According to Wikipedia, the recursion theorem states the following:
Let $X$ be a set, and $f:X\to X$ a function. For any $x\in X$, there exists a unique function $g:\omega\to X$ such that $g(0)=x$ and $$g(S(n))=f(g(n))$$ for all $n\in\omega$.
My question is: is the recursion theorem still valid if $X$ is a class instead of a set (and $f$ is a functional relation)?
On
If you're not comfortable with Cameron's answer which points out that we didn't really use the fact that $X$ is a set, in order to extend this to proper classes, let me point out a different angle.
Assuming $\sf ZFC$ every class can be written as an increasing union of sets (simply consider $X_\alpha=X\cap V_\alpha$, then $X$ is the union of $\{X_\alpha\mid\alpha\in\rm Ord\}$). If we can find some $\alpha$ such that $f[X_\alpha]\subseteq X_\alpha$, and $x\in X_\alpha$, then we can use the usual theorem to construct $g$. Then we can show that this doesn't depend on the choice of $\alpha$.
For the first step we can either do this by hand, by considering $X_{\alpha_0}$ to be any $\alpha_0$ such that $x\in X_{\alpha_0}$, then $X_{\alpha_{n+1}}=X_{\alpha_n}\cup f[X_{\alpha_n}]$, and defining $X_\alpha=\bigcup_{n\in\omega} X_{\alpha_n}$. But you might point out, rightfully, that this makes an appeal to the recursion theorem applied to a proper class.

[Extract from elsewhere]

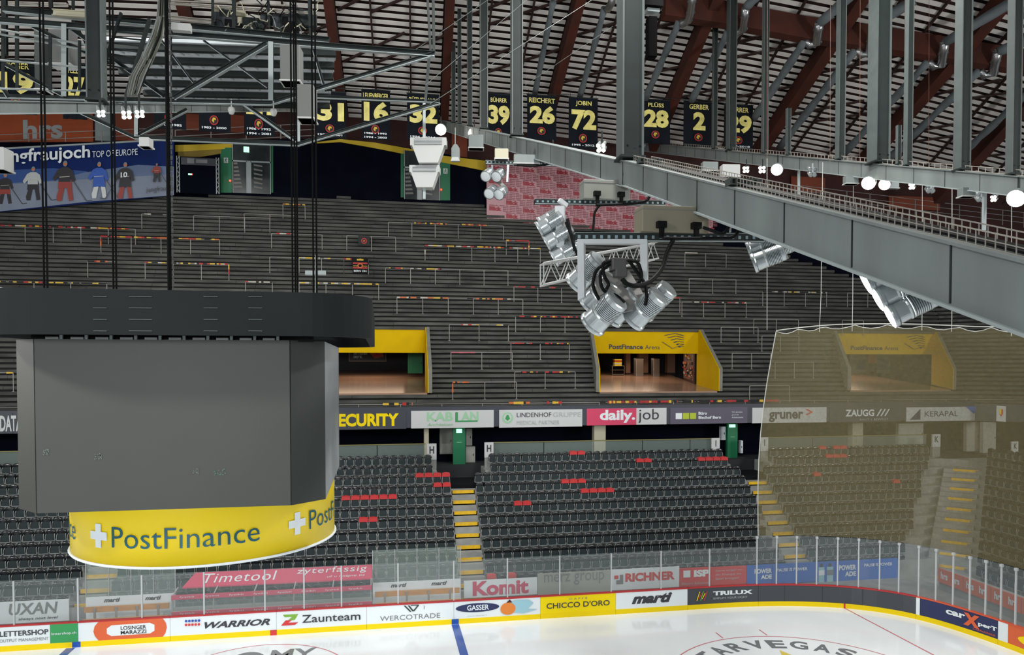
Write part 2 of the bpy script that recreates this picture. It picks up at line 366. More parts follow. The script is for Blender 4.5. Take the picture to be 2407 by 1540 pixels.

Instead we can also prove this using the reflection theorem. Since $X$ and $f$ are definable (being classes), $\langle V,\in\rangle$ satisfies the statement that the function defined by $f$ is from the class defined as $X$ to itself. This gets reflected at some $V_\alpha$, namely there is some $\alpha$ such that $\langle V_\alpha,\in\rangle$ satisfies that $X\cap V_\alpha$ is closed under $f\restriction X\cap V_\alpha$. Now using the recursion theorem we can find $g$ as wanted, and we can prove that if $\alpha,\beta$ are two sets obtained this way, then $g$ defined in each of them is equal.
(But generally, Cameron is right, and there's nowhere we use the fact that $X$ is a set. The transfinite recursion theorem makes it clearer.)
Indeed, if you look at the proof of the recursion theorem, you should find that at no point is the fact that $X$ is a set ever used.
There's actually a more general version than that, though, called Transfinite Recursion. See Wikipedia again for more info.